Still, there are signs the campaign still feels the need to introduce itself to Latino voters. On Tuesday night, it released three new Spanish-language digital ads ― all of which focused on Buttigieg’s biography, and one of which reiterated how to pronounce the mayor’s name.

And his campaign has also committed several unforced errors in its attempts to make inroads with nonwhite constituencies. Several Black South Carolinians whom the campaign had listed as endorsers of his Frederick Douglass Plan to address systemic racism have endorsed other candidates and told The Intercept in November that they were unaware that their positive feedback on the plan would be used publicly as it was. The story appeared to recur in miniature on Tuesday, when several Black-owned South Carolina business owners that the campaign claimed to have “partnered” with objected to the characterization in an ABC News report. The businesses had simply acted as vendors for the campaign, the owners said.

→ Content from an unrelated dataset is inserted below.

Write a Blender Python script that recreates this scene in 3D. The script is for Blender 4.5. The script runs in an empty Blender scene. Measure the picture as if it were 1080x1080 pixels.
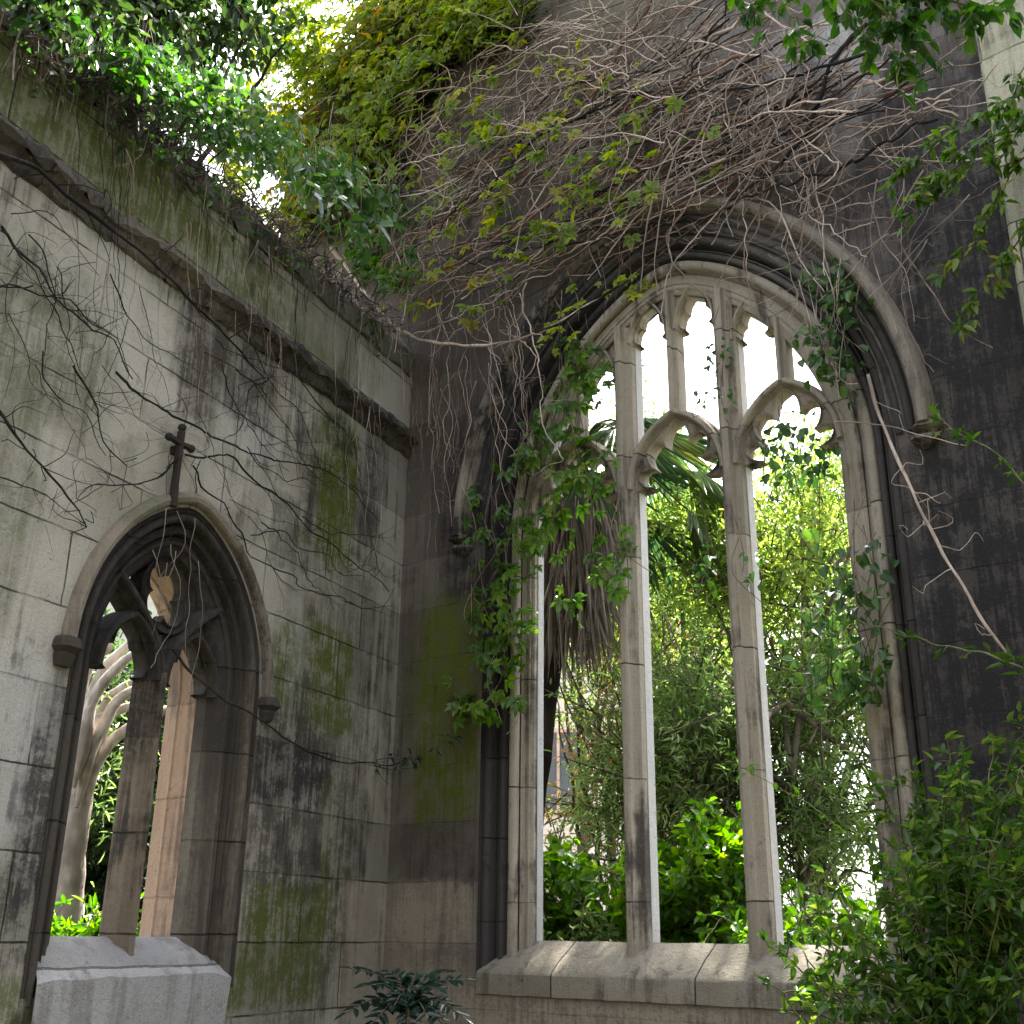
import bpy, math, random
import numpy as np
from mathutils import Matrix, Vector
PI = math.pi
rad = math.radians
S = bpy.context.scene
COL = S.collection
random.seed(4)

# ------------------------------------------------------------------ camera, sky, sun, exposure
EYE = 1.7
F, PITCH, ROLL = 1190.0, rad(20.5), rad(0.75)
_fw = np.array([0, math.cos(PITCH), math.sin(PITCH)])
_up = np.array([0, -math.sin(PITCH), math.cos(PITCH)])
_rt = math.cos(ROLL) * np.array([1.0, 0, 0]) + math.sin(ROLL) * _up
_u2 = np.cross(_rt, _fw)
CAMM = np.array([_rt, _u2, _fw])
cam_d = bpy.data.cameras.new("camera")
cam_d.sensor_width = 36
cam_d.lens = F / 1080 * 36
cam_d.clip_end = 2000
cam_d.clip_start = 0.05
cam = bpy.data.objects.new("camera", cam_d)
COL.objects.link(cam)
m = Matrix.Identity(4)
for i in range(3):
    m[i][0] = _rt[i]
    m[i][1] = _u2[i]
    m[i][2] = -_fw[i]
m[2][3] = EYE
cam.matrix_world = m
S.camera = cam

SUN_EL, SUN_AZ = rad(60), rad(22)          # azimuth clockwise from +Y
w = bpy.data.worlds.new("World")
S.world = w
w.use_nodes = True
nt = w.node_tree
sky = nt.nodes.new("ShaderNodeTexSky")
sky.sky_type = 'NISHITA'
sky.sun_disc = False
sky.sun_elevation = SUN_EL
sky.sun_rotation = SUN_AZ
sky.dust_density = 4.0
sky.air_density = 0.9
bg = nt.nodes["Background"]
hz = nt.nodes.new("ShaderNodeHueSaturation")     # thin bright cloud: a whiter sky
hz.inputs['Saturation'].default_value = 0.42
nt.links.new(sky.outputs[0], hz.inputs['Color'])
nt.links.new(hz.outputs[0], bg.inputs[0])
bg.inputs[1].default_value = 0.15
sd = bpy.data.lights.new("sun", 'SUN')
sd.energy = 5.0
sd.angle = rad(0.6)
sd.color = (1, 0.93, 0.82)
so = bpy.data.objects.new("sun", sd)
COL.objects.link(so)
sdir = Vector((math.sin(SUN_AZ) * math.cos(SUN_EL), math.cos(SUN_AZ) * math.cos(SUN_EL), math.sin(SUN_EL)))
so.rotation_euler = sdir.to_track_quat('Z', 'Y').to_euler()
S.view_settings.view_transform = 'Standard'
S.view_settings.look = 'None'
S.view_settings.exposure = 2.5
S.view_settings.gamma = 1

# ------------------------------------------------------------------ wall frames
AZR, AZL = rad(-37.2), rad(244.8)
DC = 7.0


def ray(x, y):
    d = CAMM.T @ np.array([x - 540, 540 - y, F])
    return d / np.linalg.norm(d)


_r = ray(405, 1000)
C0 = _r * (DC / math.hypot(_r[0], _r[1]))
C0 = np.array([C0[0], C0[1], 0.0])
UR = np.array([math.cos(AZR), math.sin(AZR), 0])
UL = np.array([math.cos(AZL), math.sin(AZL), 0])
NR = np.array([UR[1], -UR[0], 0])
NL = np.array([-UL[1], UL[0], 0])
# NR, NL point from each wall towards the open nave


def W(wl, u, z, d=0.0):
    """point on wall wl: u along from the corner, z height, d out towards the nave"""
    uu, nn = (UR, NR) if wl == 'R' else (UL, NL)
    p = C0 + uu * u + nn * d
    return (p[0], p[1], z)


def wall_uz(wl, x, y, d=0.0):
    uu, nn = (UR, NR) if wl == 'R' else (UL, NL)
    P0 = C0 + nn * d
    r = ray(x, y)
    P = r * ((P0 @ nn) / (r @ nn))
    return float((P - C0) @ uu), float(P[2] + EYE)


def on(wl, x, y, d=0.0):
    u, z = wall_uz(wl, x, y, d)
    return W(wl, u, z, d)


def at(x, y, h):
    r = ray(x, y)
    r = r * (h / math.hypot(r[0], r[1]))
    return (r[0], r[1], r[2] + EYE)


# ------------------------------------------------------------------ object helpers
def tag(o, label=None, cat=None, group=None, kind=None):
    if label: o['label'] = label
    if cat: o['category'] = cat
    if group: o['group'] = group
    if kind: o['kind'] = kind
    return o


def empty(name, loc, label, cat, group=None):
    o = bpy.data.objects.new(name, None)
    COL.objects.link(o)
    o.location = loc
    o.empty_display_size = 0.2
    return tag(o, label, cat, group)


def link(name, me, mat, parent=None, world=False, smooth=True):
    """world=True: mesh coordinates are world ones; keep them under a moved parent"""
    o = bpy.data.objects.new(name, me)
    COL.objects.link(o)
    if mat is not None:
        me.materials.append(mat)
    if parent is not None:
        o.parent = parent
        if world:
            root = parent
            loc = Vector((0, 0, 0))
            while root is not None:
                loc += root.location
                root = root.parent
            me.transform(Matrix.Translation(-loc))
    if smooth and len(me.polygons):
        me.polygons.foreach_set('use_smooth', [True] * len(me.polygons))
    return o


def np_mesh(name, V, Q, var=None):
    """V (n,3), Q (m,4) quads"""
    me = bpy.data.meshes.new(name)
    V = np.asarray(V, dtype=np.float32)
    Q = np.asarray(Q, dtype=np.int32)
    me.vertices.add(len(V))
    me.vertices.foreach_set('co', V.ravel())
    me.loops.add(Q.size)
    me.loops.foreach_set('vertex_index', Q.ravel())
    me.polygons.add(len(Q))
    me.polygons.foreach_set('loop_start', np.arange(0, Q.size, Q.shape[1], dtype=np.int32))
    if var is not None:
        a = me.attributes.new('var', 'FLOAT', 'FACE')
        a.data.foreach_set('value', np.asarray(var, dtype=np.float32))
    me.update(calc_edges=True)
    return me


class MB:
    """polygon collector"""
    def __init__(s):
        s.v = []
        s.f = []

    def poly(s, pts):
        n = len(s.v)
        s.v += [tuple(p) for p in pts]
        s.f.append(tuple(range(n, n + len(pts))))

    def box(s, x0, x1, y0, y1, z0, z1):
        n = len(s.v)
        s.v += [(x, y, z) for z in (z0, z1) for y in (y0, y1) for x in (x0, x1)]
        s.f += [tuple(n + i for i in q) for q in ((0, 2, 3, 1), (4, 5, 7, 6), (0, 1, 5, 4), (2, 6, 7, 3), (0, 4, 6, 2), (1, 3, 7, 5))]

    def grid(s, rows, closed=False):
        """rows: list of equal-length point lists"""
        n = len(s.v)
        k = len(rows[0])
        for r in rows:
            s.v += [tuple(p) for p in r]
        for i in range(len(rows) - 1):
            for j in range(k if closed else k - 1):
                a = n + i * k + j
                b = n + i * k + (j + 1) % k
                s.f.append((a, b, b + k, a + k))

    def mesh(s, name):
        me = bpy.data.meshes.new(name)
        me.from_pydata(s.v, [], s.f)
        me.update()
        me.polygons.foreach_set('use_smooth', [True] * len(me.polygons))
        me.set_sharp_from_angle(angle=rad(28))
        return me


def tubes(polys, n=5):
    """polys: list of (points (k,3), radii (k,)) -> V, Q"""
    VV, QQ = [], []
    off = 0
    ang = np.arange(n) * 2 * PI / n
    for pts, rr in polys:
        P = np.asarray(pts, float)
        k = len(P)
        R = np.broadcast_to(np.asarray(rr, float), (k,)) if np.ndim(rr) else np.full(k, rr)
        T = np.gradient(P, axis=0)
        T /= np.linalg.norm(T, axis=1)[:, None] + 1e-9
        ref = np.array([0.31, 0.52, 0.79])
        A = np.cross(T, ref)
        A /= np.linalg.norm(A, axis=1)[:, None] + 1e-9
        B = np.cross(T, A)
        ring = P[:, None, :] + R[:, None, None] * (np.cos(ang)[None, :, None] * A[:, None, :] + np.sin(ang)[None, :, None] * B[:, None, :])
        VV.append(ring.reshape(-1, 3))
        i = np.arange(k - 1)[:, None] * n
        j = np.arange(n)[None, :]
        a = i + j
        b = i + (j + 1) % n
        QQ.append(np.stack([a, b, b + n, a + n], -1).reshape(-1, 4) + off)
        off += k * n
    return np.concatenate(VV), np.concatenate(QQ)


def smooth_path(pts, step=0.05, wig=0.0, rng=None):
    """Catmull-Rom resample of control points with optional wiggle"""
    P = np.asarray(pts, float)
    if len(P) == 2:
        P = np.array([P[0], P[0] * .66 + P[1] * .34, P[0] * .33 + P[1] * .67, P[1]])
    Q = np.concatenate([[2 * P[0] - P[1]], P, [2 * P[-1] - P[-2]]])
    out = []
    for i in range(1, len(Q) - 2):
        L = np.linalg.norm(Q[i + 1] - Q[i])
        n = max(2, int(L / step))
        t = (np.arange(n) / n)[:, None]
        out.append(0.5 * (2 * Q[i] + (-Q[i - 1] + Q[i + 1]) * t + (2 * Q[i - 1] - 5 * Q[i] + 4 * Q[i + 1] - Q[i + 2]) * t ** 2 + (-Q[i - 1] + 3 * Q[i] - 3 * Q[i + 1] + Q[i + 2]) * t ** 3))
    out.append(P[-1:])
    C = np.concatenate(out)
    if wig and rng is not None:
        k = len(C)
        N = rng.normal(size=(k, 3))
        for _ in range(2):
            N = np.apply_along_axis(lambda a: np.convolve(a, [.25, .5, .25], 'same'), 0, N)
        C = C + N * wig * .8
        sl = np.concatenate([[0], np.cumsum(np.linalg.norm(np.diff(C, axis=0), axis=1))])
        for wlen, am in ((.55, 2.6), (.21, 1.3), (.10, .6)):
            ax = rng.normal(size=3)
            C = C + np.sin(sl / wlen * 6.28 * rng.uniform(.7, 1.3) + rng.uniform(0, 6.28))[:, None] * ax * wig * am * .55
    return C


def leaf_mesh_data(P, D, U, L, Wd, fold=0.25, curl=0.15, rng=None):
    """leaves at P, pointing D, upper side U; length L, width Wd (arrays). 6 verts, 2 quads each"""
    n = len(P)
    D = D / (np.linalg.norm(D, axis=1)[:, None] + 1e-9)
    U = U - D * np.sum(U * D, 1)[:, None]
    U /= np.linalg.norm(U, axis=1)[:, None] + 1e-9
    Sd = np.cross(D, U)
    L = np.broadcast_to(L, (n,))[:, None]
    Wd = np.broadcast_to(Wd, (n,))[:, None]
    up = Wd * fold * U
    v0 = P
    vt = P + D * L - U * L * curl
    l1 = P + D * L * .28 + Sd * Wd * .46 + up
    l2 = P + D * L * .66 + Sd * Wd * .38 + up * .8 - U * L * curl * .4
    r1 = P + D * L * .28 - Sd * Wd * .46 + up
    r2 = P + D * L * .66 - Sd * Wd * .38 + up * .8 - U * L * curl * .4
    V = np.stack([v0, l1, l2, vt, r2, r1], 1).reshape(-1, 3)
    b = np.arange(n)[:, None] * 6
    Q = np.concatenate([b + np.array([[0, 1, 2, 3]]), b + np.array([[0, 3, 4, 5]])], 1).reshape(-1, 4)
    return V, Q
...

The Buttigieg campaign’s Latino outreach has also endured some hiccups. Days before the Iowa caucuses earlier this month, BuzzFeed News reported that Buttigieg’s campaign had not made most of the issue pages on its website available in Spanish. (The campaign has since then completed the translations.)

One additional headwind Buttigieg is facing: A campaign ad for billionaire Tom Steyer labels him “an untested newcomer who doesn’t have the experience to beat Trump on the economy.” The 60-second spot, which also criticizes Biden, has aired more than 600 times across the Reno and Las Vegas broadcast television markets, according to a Democratic source.

If Buttigieg is able to perform well here, and entrance polling shows him making real gains with voters of color, it’ll put him in a stronger position during the crucial elections on March 3, Super Tuesday, when more than one-third of the delegates to the Democratic National Convention are up for grabs.